During our visit we spoke with four people who used the service, and a visitor. We also spoke with five staff including the registered manager. We spent time observing how staff interacted and supported people. We saw staff treat people in a sensitive, respectful and professional manner.

All the people we saw looked happy and individuals we spoke with told us they liked being at Westall House. One person told us that they were 'very happy here' and that the 'staff couldn't do enough'. Another individual told us that they 'thought the home was excellent' and that 'everybody was lovely'. One of the relative's we spoke with told us that their relative 'was very happy and I am happy she is here'.

16 January 2013

During a routine inspection

We spoke with three people who lived at Westall House and one relative. People spoke highly of the service and were satisfied with the care they received. People described the staff as "Very accommodating," "Very nice" and "Exceptional." They said they felt safe and respected by staff. One person said, "We are utterly spoiled!"

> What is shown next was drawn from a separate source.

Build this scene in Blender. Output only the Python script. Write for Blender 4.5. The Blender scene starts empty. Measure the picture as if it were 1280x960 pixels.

We found that people were treated with dignity and respect. Staff supported people to make choices about their care and daily activities. People were encouraged to engage in stimulating activities of their choice.

People's care and treatment was planned and delivered in line with their individual needs and preferences. We found that people were involved in developing their care plans. Care plans were reviewed regularly with people to ensure their needs were being met. A daily record of care was maintained to document how care and support was delivered and to monitor any changes. Staff told us they felt care plans were robust and helped them to understand people.

People told us they felt safe living at Westall House. People felt comfortable to raise concerns and were confident that any comments would be investigated. Staff were trained to understanding safeguarding and how to keep people safe.

We found that staff received appropriate training and supervision which enable them to carry out their work in a safe and effective way. Staff told us they felt supported.

Records were maintained and stored securely.